Somut olayda; TMK 612. maddesi uyarınca …’nün vefatı sonucu mirasının tüm yasal mirasçıları tarafından ret edilmiş olduğuna göre mirasın reddi tespitini yapan Menemen …. Sulh Hukuk Mahkemesi tarafından yukarıda açıklandığı üzere iflas hükümleri uyarınca tasfiye edilmesi gerekmekte olup ölü davacı şirket ortağının şirkette bulunan hisselerini genel kurulda temsil etme yetkisi de Sulh Hukuk Mahkemesince atanacak tasfiye memuruna ait olup hisseleri temsile yetkili kişinin bulunması nedeniyle ölü ortağa ait hisseleri genel kurulda temsil etmek için kayyım atamasının yapılması da söz konusu değildir.Bu nedenlerle davanın reddine karar verilmesi gerektiği sonucuna varılarak aşağıdaki gibi hüküm fıkrası oluşturulmuştur.

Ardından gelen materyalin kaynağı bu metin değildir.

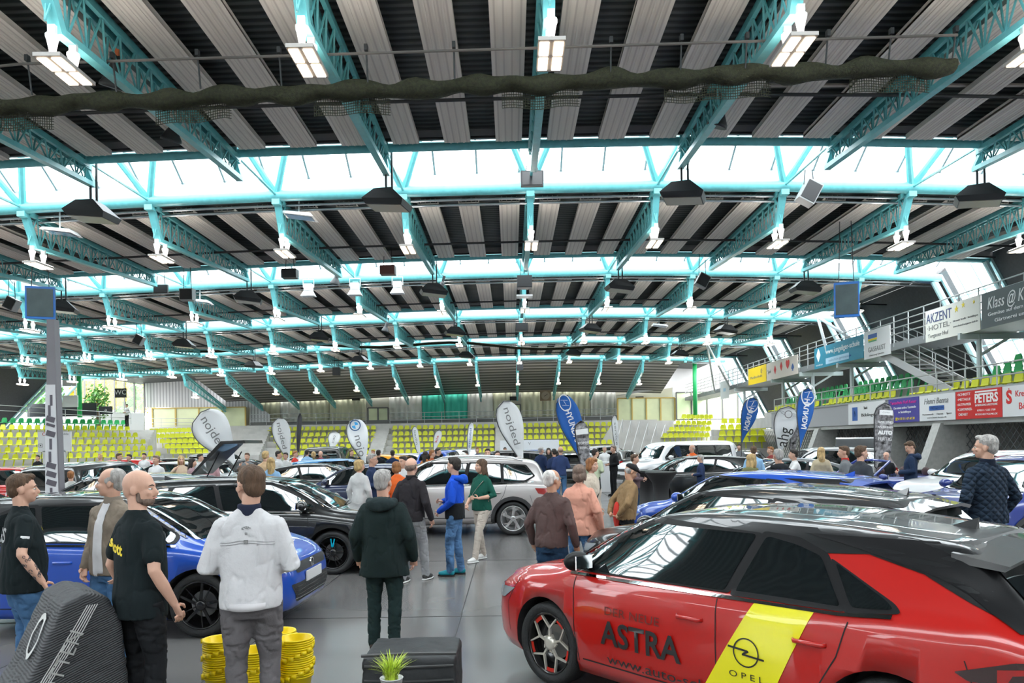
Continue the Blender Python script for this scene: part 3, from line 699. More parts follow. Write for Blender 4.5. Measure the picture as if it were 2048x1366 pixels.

HÜKÜM/Yukarıda açıklandığı üzere:
1- Davanın hasımsız açılması gerekirken hasımlı açıldığı anlaşıldığından HMK’nun 114/2 ve 115/2 maddeleri uyarınca usulden reddine,
2-Harç peşin alındığından yeniden harç alınmasına YER OLMADIĞINA,
3-Davacı tarafından yapılan yargılama giderlerinin kendi üzerinde BIRAKILMASINA,
4-Kararın kesinleşmesine kadar yapılan yargılama giderlerinin davacı tarafça peşin olarak yatırılan ¨345,00 yargılama gider avansından mahsubu ile bakiye kısmın karar kesinleştiğinde davacıya İADESİNE,
5235 sayılı Kanunun geçici 2’nci maddesine göre, Bölge Adliye Mahkemeleri’nin kurulmasına ve 20 Temmuz 2016 tarihinde göreve başlamalarına dair kararların 07/11/2015 tarih ve 29525 sayılı Resmî Gazete’de ilan edildiği anlaşılmakla; 6100 sayılı Hukuk Muhakemeleri Kanununun 341 ilâ 360’ncı madde hükümleri uyarınca,mahkememize veya aynı sıfattaki başka bir mahkemeye verilecek dilekçe ile kararın tebliğinden itibaren iki hafta içerisinde veya istinaf dilekçesi kendisine tebliğ edilen taraf,başvuru hakkı bulunmasa veya başvuru süresini geçirmiş olsa bile, mahkememize veya aynı sıfattaki başka bir mahkemeye vereceği cevap dilekçesi ile iki hafta içerisinde İSTİNAF yolu açık olmak üzere dosya üzerinden yapılan inceleme sonunda oybirliğiyle karar verildi. 13/01/2021

Başkan …
☪e-imzalıdır.☪
Üye …
☪e-imzalıdır.☪
Üye …
☪e-imzalıdır.☪
Katip …
☪e-imzalıdır.☪

“İŞ BU EVRAK 5070 SAYILI ELEKTRONİK İMZA KANUNUNUN 5. MADDE UYARINCA GÜVENLİ ELEKTRONİK İMZA İLE İMZALANMIŞ OLUP, 22. MADDE UYARINCA DA ISLAK İMZA İLE İMZALANMAYACAKTIR.